On the defensive side, safety Josh Metellus was trained in the ways of disguise well before it was en vogue.
“I got blessed coming in with the way Harrison played safety for Zim over the years. Zimmer ran a lot of cover-4, a lot of combo coverages,” Metellus said. “Things that looked the same but played differently. That alone, getting used to that — I remember coming in and the biggest thing I’d get in trouble with was my alignment and my disguise. I couldn’t make it look how they made it look. I had to figure that shit out fast if I wanted to play.”
Metellus has a theory that goes beyond just defenses responding to the success of certain types of offenses around 2020-2023. He also thinks there has been an influx of talent at the cornerback position.
“In the past two years it has hyped up even more because of the corners,” Metellus said. “The corners’ ability to play coverage at an elite level has allowed for more disguises. I think of the Broncos and you’re watching Pat Surtain and Riley Moss double back as half safeties like multiple times throughout a season.
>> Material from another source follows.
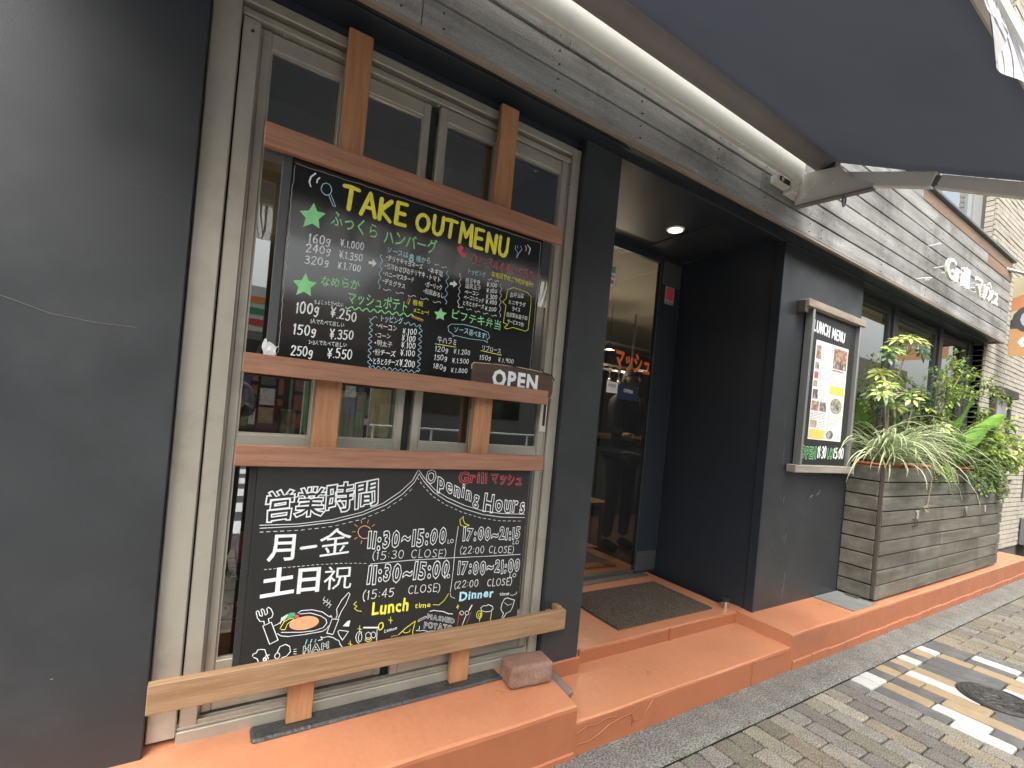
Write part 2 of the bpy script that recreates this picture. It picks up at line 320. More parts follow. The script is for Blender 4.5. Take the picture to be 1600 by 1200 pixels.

You can do that with Defensive Player of the Year or Riley Moss, who is an athletic freak.”
The Vikings haven’t gone for athletic freaks as much as high intellect and versatile players in the defensive backfield who can communicate with each other and play different coverage schemes every week depending on the opponent.
“Every quarterback is different,” Metellus said. “Some teams don’t want their quarterback to make those [changes], it’s just built into the call.”
I commented to Metellus that being a quarterback has never been harder because of all of the things they are facing from defenses. The one cheat code to all of that is QB athleticism and mobility. If you aren’t a 15-year vet like Stafford, going out of structure can break any scheme.
This week as the Vikings face off with Hafley and the Packers’ deceptive defense.
Many have seen it before but not with a certain All-Pro on the field. The new weapon Hafley has, Micah Parsons, changes how quickly JJ McCarthy must process what he’s seeing in the secondary.
“He’s lining up everywhere,” O’Connell said. “On first and second down, he’ll be on both sides. He’ll move around sometimes within a drive. So, you really can’t have an exact beat on where he’s going to be…then on third down, he could be rushing inside, he could be lined up off the ball. You got to be ready and prepare, schematically is one thing, but then, all five of those guys up front understanding that it may be a tough down to fight through.”
The Packers are No. 1 in the NFL in yards per completion allowed — evidence of the quick throws that opposing teams are being forced to make — and rank sixth in QB hits. Because of Parsons’ ability to be a one-man wrecking crew, the Pack only blitz 18.8% of the time, per Pro-Football Reference, which ranks sixth lowest.
What does that mean? A lot of seven-man coverages where Hafley can mix and match.
How will O’Connell approach the game with McCarthy heading into his sixth start? Will he lean on the run game again as he did versus Chicago? The Pack are second best in yards per rush attempt against.
Will they use McCarthy’s ability at the line of scrimmage to get into the right calls? Will they play it straight forward and try to get the ball out of his hands quickly?
“It’s a cat and mouse game,” Thielen said. “What actually helps us? What makes it easier for us and simple because you can get too complex and everyone is thinking.”
We’ll see on Sunday at Lambeau. If McCarthy is going to turn things back in the right direction, it will be against some of the most unique defensive looks he’s seen in his young career.